The Jaguars know. They hung one on a Steelers team that had players and a head coach with the audacity to overlook them.

Bell tweeted that the Steelers, drubbed by Jacksonville in Week 5 and TKO’d by New England in Week 15, would have “Round 2s” in consecutive games — as if the Jags were an afterthought.

Safety Mike Mitchell’s antics were worse. He basically guaranteed to Sports Illustrated that the Steelers would give the Patriots a fit. Maybe next year, Mike.

Pittsburgh coach Mike Tomlin laughed off a question after Sunday’s loss about whether his players underestimated Jacksonville. But really, the last laugh is on Tomlin, who proclaimed during a November interview with his former boss, Tony Dungy, that there would be two games against the Patriots.

At least Steelers all-pro guard David DeCastro acknowledged the silliness.

"It's embarrassing,” DeCastro said, via the Pittsburgh Post-Gazette. “It really is. It just blows my mind. They beat us 30-9 (in Week 5). We played like crap, and we want to talk about New England.

“I don’t know what to say about that. It’s just stupid. It’s just not what you do. You don’t need to give a team like that any more bulletin board material.”

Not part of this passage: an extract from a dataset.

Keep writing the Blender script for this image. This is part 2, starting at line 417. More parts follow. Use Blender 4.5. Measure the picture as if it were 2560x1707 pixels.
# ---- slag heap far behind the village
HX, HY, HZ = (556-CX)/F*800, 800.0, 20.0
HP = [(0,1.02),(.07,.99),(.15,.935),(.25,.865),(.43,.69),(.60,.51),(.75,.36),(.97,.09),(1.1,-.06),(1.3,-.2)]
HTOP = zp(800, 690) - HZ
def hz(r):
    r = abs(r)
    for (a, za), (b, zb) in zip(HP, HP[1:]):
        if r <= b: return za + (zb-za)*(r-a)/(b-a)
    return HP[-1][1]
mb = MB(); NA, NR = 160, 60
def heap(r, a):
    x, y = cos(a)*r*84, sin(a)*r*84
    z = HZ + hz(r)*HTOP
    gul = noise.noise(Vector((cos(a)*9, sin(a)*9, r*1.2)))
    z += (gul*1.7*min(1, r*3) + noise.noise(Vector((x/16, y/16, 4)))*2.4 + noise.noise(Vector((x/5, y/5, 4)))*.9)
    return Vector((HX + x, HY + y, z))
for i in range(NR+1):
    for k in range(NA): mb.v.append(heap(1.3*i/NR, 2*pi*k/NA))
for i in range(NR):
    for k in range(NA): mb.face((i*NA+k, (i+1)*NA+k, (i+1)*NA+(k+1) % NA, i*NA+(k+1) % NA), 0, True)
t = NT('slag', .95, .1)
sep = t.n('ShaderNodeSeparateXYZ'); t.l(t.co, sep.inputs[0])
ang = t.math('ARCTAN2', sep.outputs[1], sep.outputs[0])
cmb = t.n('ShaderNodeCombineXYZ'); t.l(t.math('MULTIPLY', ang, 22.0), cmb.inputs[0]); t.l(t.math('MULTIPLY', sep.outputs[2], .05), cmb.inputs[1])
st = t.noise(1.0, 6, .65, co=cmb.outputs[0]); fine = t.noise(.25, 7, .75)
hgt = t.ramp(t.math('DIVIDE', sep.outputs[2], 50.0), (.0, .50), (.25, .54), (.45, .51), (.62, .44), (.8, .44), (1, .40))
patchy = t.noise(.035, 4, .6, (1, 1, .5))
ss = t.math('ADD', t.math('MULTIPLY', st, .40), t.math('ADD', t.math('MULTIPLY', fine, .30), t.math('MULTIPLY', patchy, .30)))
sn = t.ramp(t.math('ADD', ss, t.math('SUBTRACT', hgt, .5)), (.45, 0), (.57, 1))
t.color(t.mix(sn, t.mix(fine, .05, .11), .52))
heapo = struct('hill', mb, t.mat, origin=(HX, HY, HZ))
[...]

Reports out of Jacksonville on Monday had Ramsey’s teammates and coach Doug Marrone defending his spontaneous exuberance and authenticity. Trash talk is part of his game. Ask A.J. Green, the standout Cincinnati receiver, who was ejected (with Ramsey) after the corner got under his skin so much earlier this season that he started throwing punches.

If the Jaguars win their next two, Ramsey will forever have a spot next to Joe Namath. If not, well, talk is cheap. And for some, it indeed has its limits.

Yannick Ngakoue, Jacksonville's phenomenal pas rusher, took another tack when asked about Brady on Monday.

“I’m not going to be stupid and say I’m going to make him look like another quarterback,” Ngakoue said, via The Florida Times-Union. “I have enough respect for him. Write that down.”

Does any of this make a difference anyway? With a Super Bowl berth in play, it’s hard to believe any player would draw much motivation from bulletin board material. Then again, some people always search for that something extra. That’s why Lane Johnson, Philadelphia's all-pro tackle, was at his locker after beating the Falcons on Saturday wearing a German Shepherd mask. It was his “underdog mask,” Johnson explained and quite the dig at oddsmakers who made the Eagles the first No. 1 seed to open postseason as a home underdog.

“The underdog thing, all it does is create energy,” Johnson said. “That’s what football is all about."

Motivational ploys. Trash talking. Bulletin board material. Optics. Whatever.

Somehow, these games will still come down to executing the X’s and O’s, not words.